$\left\|f\right\|_{L^1(μ_1)}<∞$ $μ_2$-a.e.,$\left\|f\right\|_{L^1(μ_2)}<∞$ $μ_1$-a.e. $⇒$ $\left\|f\right\|_{L^1(μ_1\otimesμ_2)}<∞$

Question

Let $(\Omega_i,\mathcal A_i,\mu_i)$ be a $\sigma$-finite measure space and $f:\Omega_1\times\Omega_2\to\mathbb R$ be measurable with respect to $\mathcal A_1\otimes\mathcal A_2$. Can we conclude, that if $$\left\|f(\;\cdot\;,\omega_2)\right\|_{L^1(\mu_1)}<\infty\;\;\;\text{for }\mu_2\text{-almost every }\omega_2\in\Omega_2$$ and $$\left\|f(\omega_1,\;\cdot\;)\right\|_{L^1(\mu_2)}<\infty\;\;\;\text{for }\mu_1\text{-almost every }\omega_1\in\Omega_1\;,$$ then $$\left\|f\right\|_{L^1(\mu_1\otimes\mu_2)}<\infty\;?$$

Answer 1

The answer is no.

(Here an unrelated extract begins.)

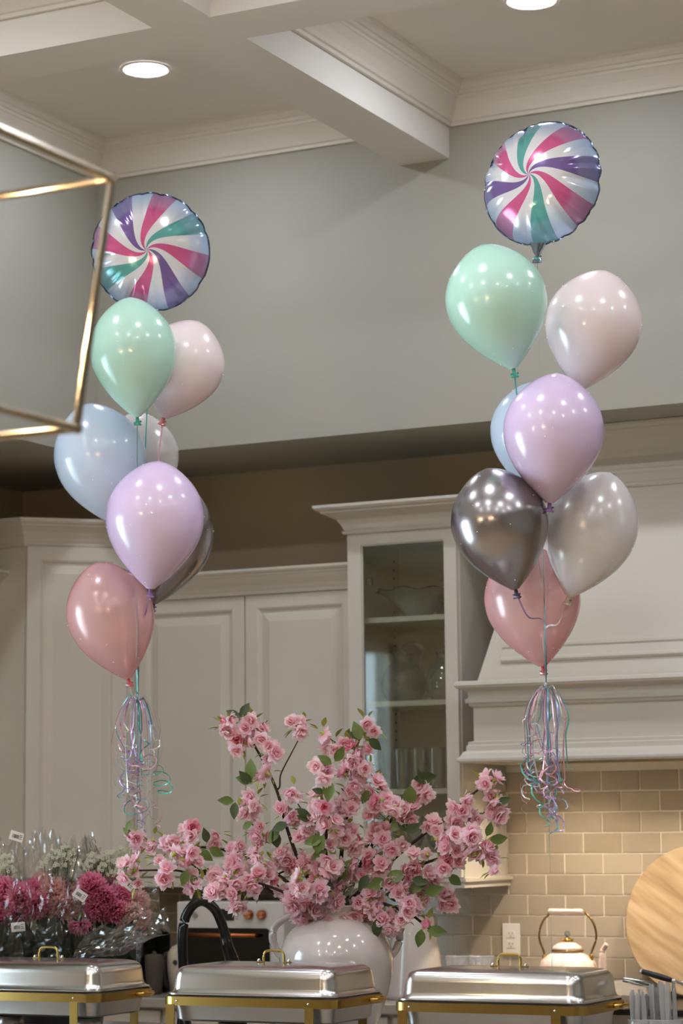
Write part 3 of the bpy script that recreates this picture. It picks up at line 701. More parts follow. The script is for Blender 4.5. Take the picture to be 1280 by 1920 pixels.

Take $\Omega_1 = \Omega_2 = \mathbb{R}$ with the usual Lebesgue measure and set $f(x_1,x_2) = e^{-(x_1-x_2)^2}$. Then $\|f(\cdot, x_2)\|_{L^1(\Omega_1)} = \|f(x_1, \cdot)\|_{L^1(\Omega_2)} = const. < \infty$ for all $x_1, x_2$ but $f \notin L^1(\mathbb{R}^2)$.